EDUARDO JARDIM Gostei de “paulistocêntrico”, vou adotar o termo e rejeitar sua opinião. Acho que o movimento modernista só poderia ter mesmo eclodido em São Paulo, como, aliás, o próprio Mário sublinhou na conferência de 1942, O movimento modernista. Do ponto de vista doutrinário, ele nunca concordou com a ideia de uma superioridade de São Paulo ou de qualquer parte do Brasil sobre as outras. Ele tinha uma visão do país diversificado, porém unido, e sempre brigou por essa ideia. Para o Modernismo, superar as barreiras regionais ou outras era um princípio de que não se podia abrir mão. Daí também a divergência com Gilberto Freyre e seu regionalismo. Como carioca, divirto-me muito com a implicância de Mário com minha cidade. Ele achava que os cariocas não tinham consistência moral e que o inferno era o Rio de Janeiro, não com seu um milhão de cariocas, mas com 10 milhões de cariocas!
CONTINENTE Por que o escritor fracassou em seu projeto principal?

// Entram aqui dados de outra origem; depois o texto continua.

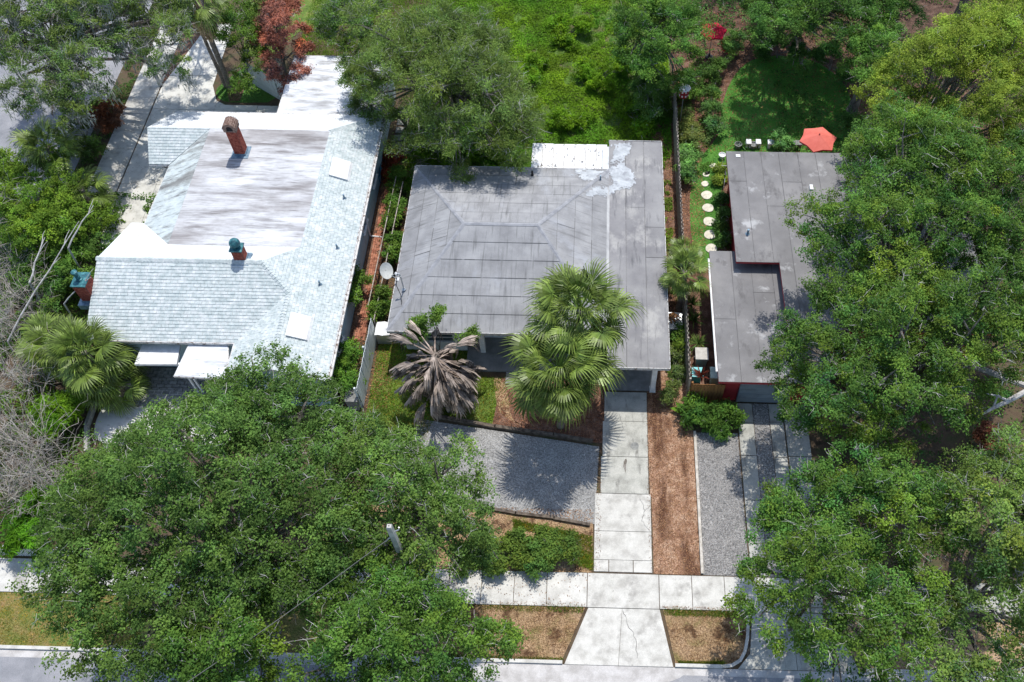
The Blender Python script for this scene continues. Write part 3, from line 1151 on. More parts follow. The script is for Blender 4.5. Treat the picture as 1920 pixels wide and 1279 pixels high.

EDUARDO JARDIM Mário de Andrade passou os primeiros anos da década de 1930, quando completou 40 anos, muito infeliz e desorientado. Quando foi chamado para ser diretor do Departamento de Cultura, viu nisso a realização da sua vocação intelectual. Para ele, não era preciso apenas pensar a arte com toda sua força vital e coletiva. A arte deveria efetivamente ser transformada em elemento constitutivo da existência de cada um. Esse sonho de Mário de Andrade nunca se realizou e ele experimentou seu fracasso. É verdade que o “fracasso” do seu projeto não foi só dele, mas de um movimento que, de dentro do Modernismo, questionava as suas próprias bases. Quem hoje em dia aposta ainda nessas ideias?
CONTINENTE Segundo você, “A beleza da obra de Mário permanece, mas já não somos seus contemporâneos”. Depois de 70 anos do seu desaparecimento, o que fica da obra artística e do pensamento de Mário de Andrade?
EDUARDO JARDIM Todo mundo ainda se comove com a leitura de Macunaíma, que já inspirou tanta coisa – teatro, cinema e até escola de samba. Os contos de Mário de Andrade são dos melhores da nossa literatura. Mesmo sua poesia, tão pouco considerada, tem momentos especiais, como Rito do irmão pequeno, poema dedicado ao amigo Manuel Bandeira. Também os ensaios têm observações atualíssimas, como o que fez sobre o Aleijadinho. Porém, do ponto de vista do projeto mais amplo, o Modernismo se encerrou. Nosso horizonte histórico é muito diferente do seu. Mesmo conceitos como os de nacional e de povo ou a visão do papel vanguardista do intelectual perderam sentido nos nossos dias. O último momento em que o Modernismo ainda foi uma força viva foi nos anos 1960, com o Tropicalismo, o Teatro Oficina, Terra em transe, de Glauber Rocha. Hoje, já vemos o Modernismo a certa distância, e isso possivelmente sustenta nossa apreciação do movimento. Por esse motivo, acho que toda tentativa de fazer “reviver” Mário de Andrade ou o Modernismo é bastante equivocada. Temos que medir a distância que nos separa desse movimento. Ele continua sendo nossa mais importante referência na história intelectual do país, mas devemos avaliá-lo criticamente.
EDUARDO CÉSAR MAIA, jornalista, doutor em Teoria da Literatura.